How often do you set PRE amplifier equalizer?

  • I noticed that the pre has a more subtle effect in comparison.


    Of course, because mainly the distortion characteristics change, not the overall tone. It's pre-stack.


    I think the behaviour is a bit different than a real amp equalizer though.


    ... which depends upon if the real amp EQ is pre- stack, like in Fender amps, or post, like in most Marshalls.

  • Putting an EQ before the gainstages has a similar effect as changing pickups. Using a slight highpass EQ can give you the same result as using a tubescreamer, but with more flexibility. It´s a nice thing to do if you want a tighter rhythm tone. Boosting the treble results in a more biting distortion without pumping the output level too high. This can give you similar results as using an EMG81.

  • It's one stage of profiling that should really be made mandatory, picking where the EQ should go as it makes a big difference to how close to the original amp the controls will be. With some fender amps and most Mesa amps it needs to be in the pre position in order for the controls to mimics the amps controls.

  • Nearly always I use an EQ pre to the KPA, but not the KPA-internal EQ's. I use physical EQ-pedals or the Axe FX-internal EQs. Post EQs I use from the console or from DAW-Plugins.
    Imo the KPA internal FX are the weakest side of the machine, good usable for quick and dirty settings but not for recordings/studio use. I usually first turn the FX-blocks of the KPA off when testing a new profile. Every profile has to stand this test before becoming part of my collection.

  • Nearly always I use an EQ pre to the KPA, but not the KPA-internal EQ's. I use physical EQ-pedals or the Axe FX-internal EQs. Post EQs I use from the console or from DAW-Plugins.
    Imo the KPA internal FX are the weakest side of the machine, good usable for quick and dirty settings but not for recordings/studio use. I usually first turn the FX-blocks of the KPA off when testing a new profile. Every profile has to stand this test before becoming part of my collection.


    They're talking about the Amp EQ rather than a stomp (Press and hold the EQ button in the stack section and you can adjust the position of the EQ within the stack to Pre or Post from the settings there).


    Personally I find the FX in the Kemper perfectly useable, if limited in range and routing.

  • It's one stage of profiling that should really be made mandatory, picking where the EQ should go as it makes a big difference to how close to the original amp the controls will be. With some fender amps and most Mesa amps it needs to be in the pre position in order for the controls to mimics the amps controls.


    The Kemper front panel EQ parameters are not affected by the profiling process. They are pre-set with musically useful values.


    If you want to make a Rig from a Profile, putting the Kemper EQ pre- or post- amp may get you closer to the response of the original controls, but will not reproduce their behavior.
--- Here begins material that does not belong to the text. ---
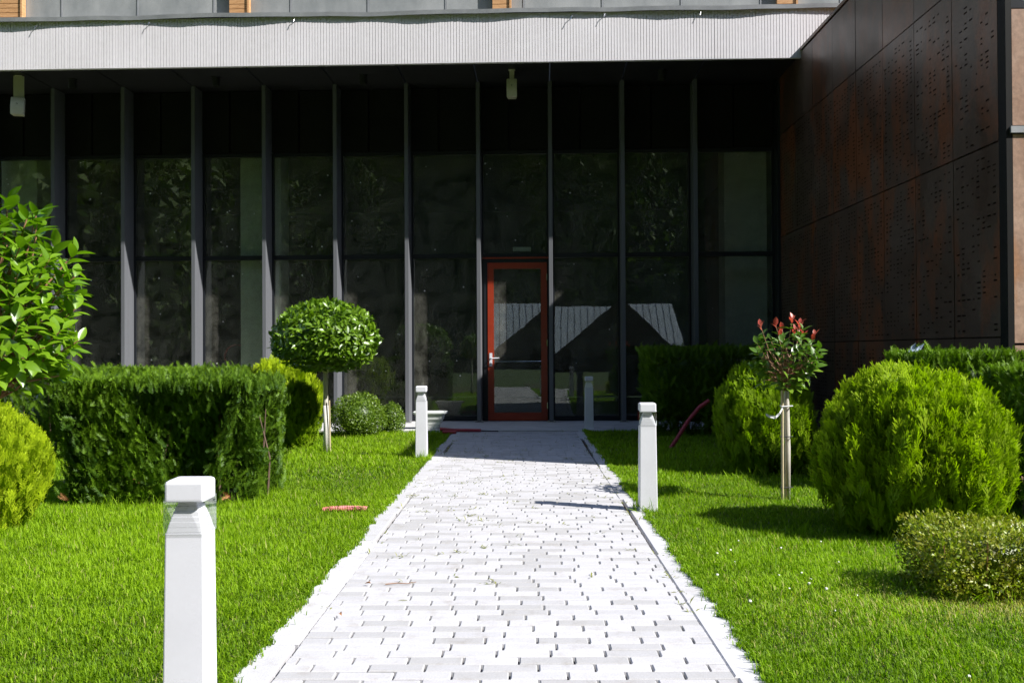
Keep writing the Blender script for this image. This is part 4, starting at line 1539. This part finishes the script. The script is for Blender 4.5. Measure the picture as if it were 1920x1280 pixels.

  • Whenever I audition a new profile I turn off all the stomp EQ's and see if I can get something I like with just the front panel EQ's. If not I just move on. There's tons of profiles out there so why waste a stomp? At least for me I haven't found one I can't live without. I play mostly live and too many things would get in the way of that perfect tone anyways.

  • The Kemper front panel EQ parameters are not affected by the profiling process. They are pre-set with musically useful values.


    If you want to make a Rig from a Profile, putting the Kemper EQ pre- or post- amp may get you closer to the response of the original controls, but will not reproduce their behavior.


    Actually they're set where you last left on the last loaded rig before profiling. You can modify their default values during profiling, at that setting the EQ will be "neutral" to the original sound, it's basically arbitrary.


    However perhaps I wasn't clear. The placement of the EQ in the stack has a dramatic difference in the behavior of the controls. One way matches the behavior of e.g. a Marshall, the other matches the behavior of e.g. a Mesa. Yes it wont match the exact throw or taper of the pots on the amp (no-one could expect that with only a single profile at a single position), but it will match the behavior much moire closely allowing you to treat the profile much as you would the real amp.


    So all I was really trying to get at was that as it appears a lot of people aren't even aware of the ability then it follows most people aren't touching this setting and subsequently they're making profiles that aren't as versatile or close to the original amps as they could be. Which just perpetuates the myth that a profile is a simple snapshot of an amp with a slap of EQ on top which shouldn't be tinkered with (which is silly) if you want to remain true to the original source. Yes the Kemper throw's a lot further than the controls on the real amp, but if the profile is set up correctly from the get go then you can utilize the profile controls just like the real amp (within reason) and remain reasonably close to source, if it isn't set up correctly then it could still be a great profile but it will be much less like the original amp when tweaked. That may or may not be that important to the creator or the user, but it's IMO important enough that it should be highlighted or presented as an option during profiling.